## Supplied information:
----------------
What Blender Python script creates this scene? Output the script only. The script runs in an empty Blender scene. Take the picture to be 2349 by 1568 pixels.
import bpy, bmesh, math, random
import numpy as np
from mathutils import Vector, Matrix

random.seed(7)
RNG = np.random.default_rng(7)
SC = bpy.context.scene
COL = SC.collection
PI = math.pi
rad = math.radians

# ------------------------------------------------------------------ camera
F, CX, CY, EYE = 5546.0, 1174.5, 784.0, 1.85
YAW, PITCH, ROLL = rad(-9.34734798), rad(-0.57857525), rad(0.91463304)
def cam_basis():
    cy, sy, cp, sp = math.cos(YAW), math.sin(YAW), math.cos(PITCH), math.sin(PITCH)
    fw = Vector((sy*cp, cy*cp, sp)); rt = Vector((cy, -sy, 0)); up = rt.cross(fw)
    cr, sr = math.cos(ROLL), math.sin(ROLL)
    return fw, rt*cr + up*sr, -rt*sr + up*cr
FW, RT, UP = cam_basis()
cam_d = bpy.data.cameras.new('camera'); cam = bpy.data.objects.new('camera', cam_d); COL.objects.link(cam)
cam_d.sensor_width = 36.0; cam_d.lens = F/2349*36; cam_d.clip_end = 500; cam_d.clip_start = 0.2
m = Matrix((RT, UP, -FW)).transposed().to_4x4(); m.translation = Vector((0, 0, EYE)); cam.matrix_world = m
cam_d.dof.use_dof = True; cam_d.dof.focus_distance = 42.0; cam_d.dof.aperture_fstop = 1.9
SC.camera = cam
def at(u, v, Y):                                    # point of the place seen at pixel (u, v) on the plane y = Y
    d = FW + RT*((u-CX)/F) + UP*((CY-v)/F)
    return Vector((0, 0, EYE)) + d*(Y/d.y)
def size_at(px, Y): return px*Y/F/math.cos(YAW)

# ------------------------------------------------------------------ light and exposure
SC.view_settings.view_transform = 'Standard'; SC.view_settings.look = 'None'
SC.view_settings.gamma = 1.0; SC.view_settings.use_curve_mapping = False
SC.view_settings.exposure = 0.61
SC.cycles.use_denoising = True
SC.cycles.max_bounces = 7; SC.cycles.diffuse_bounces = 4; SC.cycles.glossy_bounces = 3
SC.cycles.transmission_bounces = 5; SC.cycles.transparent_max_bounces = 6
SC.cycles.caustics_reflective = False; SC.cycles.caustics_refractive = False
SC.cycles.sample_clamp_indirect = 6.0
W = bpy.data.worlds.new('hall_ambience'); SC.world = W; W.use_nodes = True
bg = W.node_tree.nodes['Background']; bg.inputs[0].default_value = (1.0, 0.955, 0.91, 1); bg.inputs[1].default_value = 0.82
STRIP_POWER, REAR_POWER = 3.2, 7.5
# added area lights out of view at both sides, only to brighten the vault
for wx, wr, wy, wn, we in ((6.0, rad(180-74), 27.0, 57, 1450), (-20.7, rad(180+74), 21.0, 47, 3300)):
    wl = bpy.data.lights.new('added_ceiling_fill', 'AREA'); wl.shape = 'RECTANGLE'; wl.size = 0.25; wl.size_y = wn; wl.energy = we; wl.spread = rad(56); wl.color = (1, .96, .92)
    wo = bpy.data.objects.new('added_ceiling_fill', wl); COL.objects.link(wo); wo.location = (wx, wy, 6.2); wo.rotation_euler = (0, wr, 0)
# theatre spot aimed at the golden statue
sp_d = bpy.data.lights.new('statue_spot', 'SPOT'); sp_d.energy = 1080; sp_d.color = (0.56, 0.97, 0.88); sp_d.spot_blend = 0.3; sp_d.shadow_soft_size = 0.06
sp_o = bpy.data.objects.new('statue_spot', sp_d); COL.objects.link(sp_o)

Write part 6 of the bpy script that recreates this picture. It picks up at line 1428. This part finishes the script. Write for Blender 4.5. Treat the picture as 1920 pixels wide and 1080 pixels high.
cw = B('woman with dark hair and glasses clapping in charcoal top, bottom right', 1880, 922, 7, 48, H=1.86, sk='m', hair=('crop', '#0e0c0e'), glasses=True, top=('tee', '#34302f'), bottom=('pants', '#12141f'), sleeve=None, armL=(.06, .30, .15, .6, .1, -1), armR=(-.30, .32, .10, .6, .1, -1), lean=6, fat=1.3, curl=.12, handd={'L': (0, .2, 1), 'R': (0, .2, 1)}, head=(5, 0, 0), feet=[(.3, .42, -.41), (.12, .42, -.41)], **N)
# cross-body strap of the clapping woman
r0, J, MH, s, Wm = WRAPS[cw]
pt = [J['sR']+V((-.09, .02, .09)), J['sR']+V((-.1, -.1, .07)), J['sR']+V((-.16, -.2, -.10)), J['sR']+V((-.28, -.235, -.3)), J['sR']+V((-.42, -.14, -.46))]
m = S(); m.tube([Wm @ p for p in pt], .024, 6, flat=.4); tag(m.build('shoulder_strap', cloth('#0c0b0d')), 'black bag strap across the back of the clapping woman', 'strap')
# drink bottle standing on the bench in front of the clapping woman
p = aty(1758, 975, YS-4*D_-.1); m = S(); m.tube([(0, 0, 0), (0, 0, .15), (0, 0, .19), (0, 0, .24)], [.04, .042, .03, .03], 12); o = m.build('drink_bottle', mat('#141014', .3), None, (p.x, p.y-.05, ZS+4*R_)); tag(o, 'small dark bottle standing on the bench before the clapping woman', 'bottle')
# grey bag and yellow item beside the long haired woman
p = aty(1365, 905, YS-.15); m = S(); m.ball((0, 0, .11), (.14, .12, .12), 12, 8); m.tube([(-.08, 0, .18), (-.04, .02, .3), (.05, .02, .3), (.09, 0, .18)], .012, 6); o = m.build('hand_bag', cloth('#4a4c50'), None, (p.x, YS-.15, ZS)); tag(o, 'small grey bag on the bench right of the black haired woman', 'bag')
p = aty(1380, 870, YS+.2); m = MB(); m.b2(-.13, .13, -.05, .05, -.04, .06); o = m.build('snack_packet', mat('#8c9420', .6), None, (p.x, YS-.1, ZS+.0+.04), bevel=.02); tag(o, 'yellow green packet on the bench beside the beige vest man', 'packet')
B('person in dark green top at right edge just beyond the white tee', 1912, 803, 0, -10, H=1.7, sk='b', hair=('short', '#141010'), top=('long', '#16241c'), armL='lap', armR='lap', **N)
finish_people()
----------------
## Exercise task:
Type the whole listing again, unaltered.

## Solution to this problem:
What Blender Python script creates this scene? Output the script only. The script runs in an empty Blender scene. Take the picture to be 2349 by 1568 pixels.
import bpy, bmesh, math, random
import numpy as np
from mathutils import Vector, Matrix

random.seed(7)
RNG = np.random.default_rng(7)
SC = bpy.context.scene
COL = SC.collection
PI = math.pi
rad = math.radians

# ------------------------------------------------------------------ camera
F, CX, CY, EYE = 5546.0, 1174.5, 784.0, 1.85
YAW, PITCH, ROLL = rad(-9.34734798), rad(-0.57857525), rad(0.91463304)
def cam_basis():
    cy, sy, cp, sp = math.cos(YAW), math.sin(YAW), math.cos(PITCH), math.sin(PITCH)
    fw = Vector((sy*cp, cy*cp, sp)); rt = Vector((cy, -sy, 0)); up = rt.cross(fw)
    cr, sr = math.cos(ROLL), math.sin(ROLL)
    return fw, rt*cr + up*sr, -rt*sr + up*cr
FW, RT, UP = cam_basis()
cam_d = bpy.data.cameras.new('camera'); cam = bpy.data.objects.new('camera', cam_d); COL.objects.link(cam)
cam_d.sensor_width = 36.0; cam_d.lens = F/2349*36; cam_d.clip_end = 500; cam_d.clip_start = 0.2
m = Matrix((RT, UP, -FW)).transposed().to_4x4(); m.translation = Vector((0, 0, EYE)); cam.matrix_world = m
cam_d.dof.use_dof = True; cam_d.dof.focus_distance = 42.0; cam_d.dof.aperture_fstop = 1.9
SC.camera = cam
def at(u, v, Y):                                    # point of the place seen at pixel (u, v) on the plane y = Y
    d = FW + RT*((u-CX)/F) + UP*((CY-v)/F)
    return Vector((0, 0, EYE)) + d*(Y/d.y)
def size_at(px, Y): return px*Y/F/math.cos(YAW)

# ------------------------------------------------------------------ light and exposure
SC.view_settings.view_transform = 'Standard'; SC.view_settings.look = 'None'
SC.view_settings.gamma = 1.0; SC.view_settings.use_curve_mapping = False
SC.view_settings.exposure = 0.61
SC.cycles.use_denoising = True
SC.cycles.max_bounces = 7; SC.cycles.diffuse_bounces = 4; SC.cycles.glossy_bounces = 3
SC.cycles.transmission_bounces = 5; SC.cycles.transparent_max_bounces = 6
SC.cycles.caustics_reflective = False; SC.cycles.caustics_refractive = False
SC.cycles.sample_clamp_indirect = 6.0
W = bpy.data.worlds.new('hall_ambience'); SC.world = W; W.use_nodes = True
bg = W.node_tree.nodes['Background']; bg.inputs[0].default_value = (1.0, 0.955, 0.91, 1); bg.inputs[1].default_value = 0.82
STRIP_POWER, REAR_POWER = 3.2, 7.5
# added area lights out of view at both sides, only to brighten the vault
for wx, wr, wy, wn, we in ((6.0, rad(180-74), 27.0, 57, 1450), (-20.7, rad(180+74), 21.0, 47, 3300)):
    wl = bpy.data.lights.new('added_ceiling_fill', 'AREA'); wl.shape = 'RECTANGLE'; wl.size = 0.25; wl.size_y = wn; wl.energy = we; wl.spread = rad(56); wl.color = (1, .96, .92)
    wo = bpy.data.objects.new('added_ceiling_fill', wl); COL.objects.link(wo); wo.location = (wx, wy, 6.2); wo.rotation_euler = (0, wr, 0)
# theatre spot aimed at the golden statue
sp_d = bpy.data.lights.new('statue_spot', 'SPOT'); sp_d.energy = 1080; sp_d.color = (0.56, 0.97, 0.88); sp_d.spot_blend = 0.3; sp_d.shadow_soft_size = 0.06
sp_o = bpy.data.objects.new('statue_spot', sp_d); COL.objects.link(sp_o)

Write part 6 of the bpy script that recreates this picture. It picks up at line 1428. This part finishes the script. Write for Blender 4.5. Treat the picture as 1920 pixels wide and 1080 pixels high.
cw = B('woman with dark hair and glasses clapping in charcoal top, bottom right', 1880, 922, 7, 48, H=1.86, sk='m', hair=('crop', '#0e0c0e'), glasses=True, top=('tee', '#34302f'), bottom=('pants', '#12141f'), sleeve=None, armL=(.06, .30, .15, .6, .1, -1), armR=(-.30, .32, .10, .6, .1, -1), lean=6, fat=1.3, curl=.12, handd={'L': (0, .2, 1), 'R': (0, .2, 1)}, head=(5, 0, 0), feet=[(.3, .42, -.41), (.12, .42, -.41)], **N)
# cross-body strap of the clapping woman
r0, J, MH, s, Wm = WRAPS[cw]
pt = [J['sR']+V((-.09, .02, .09)), J['sR']+V((-.1, -.1, .07)), J['sR']+V((-.16, -.2, -.10)), J['sR']+V((-.28, -.235, -.3)), J['sR']+V((-.42, -.14, -.46))]
m = S(); m.tube([Wm @ p for p in pt], .024, 6, flat=.4); tag(m.build('shoulder_strap', cloth('#0c0b0d')), 'black bag strap across the back of the clapping woman', 'strap')
# drink bottle standing on the bench in front of the clapping woman
p = aty(1758, 975, YS-4*D_-.1); m = S(); m.tube([(0, 0, 0), (0, 0, .15), (0, 0, .19), (0, 0, .24)], [.04, .042, .03, .03], 12); o = m.build('drink_bottle', mat('#141014', .3), None, (p.x, p.y-.05, ZS+4*R_)); tag(o, 'small dark bottle standing on the bench before the clapping woman', 'bottle')
# grey bag and yellow item beside the long haired woman
p = aty(1365, 905, YS-.15); m = S(); m.ball((0, 0, .11), (.14, .12, .12), 12, 8); m.tube([(-.08, 0, .18), (-.04, .02, .3), (.05, .02, .3), (.09, 0, .18)], .012, 6); o = m.build('hand_bag', cloth('#4a4c50'), None, (p.x, YS-.15, ZS)); tag(o, 'small grey bag on the bench right of the black haired woman', 'bag')
p = aty(1380, 870, YS+.2); m = MB(); m.b2(-.13, .13, -.05, .05, -.04, .06); o = m.build('snack_packet', mat('#8c9420', .6), None, (p.x, YS-.1, ZS+.0+.04), bevel=.02); tag(o, 'yellow green packet on the bench beside the beige vest man', 'packet')
B('person in dark green top at right edge just beyond the white tee', 1912, 803, 0, -10, H=1.7, sk='b', hair=('short', '#141010'), top=('long', '#16241c'), armL='lap', armR='lap', **N)
finish_people()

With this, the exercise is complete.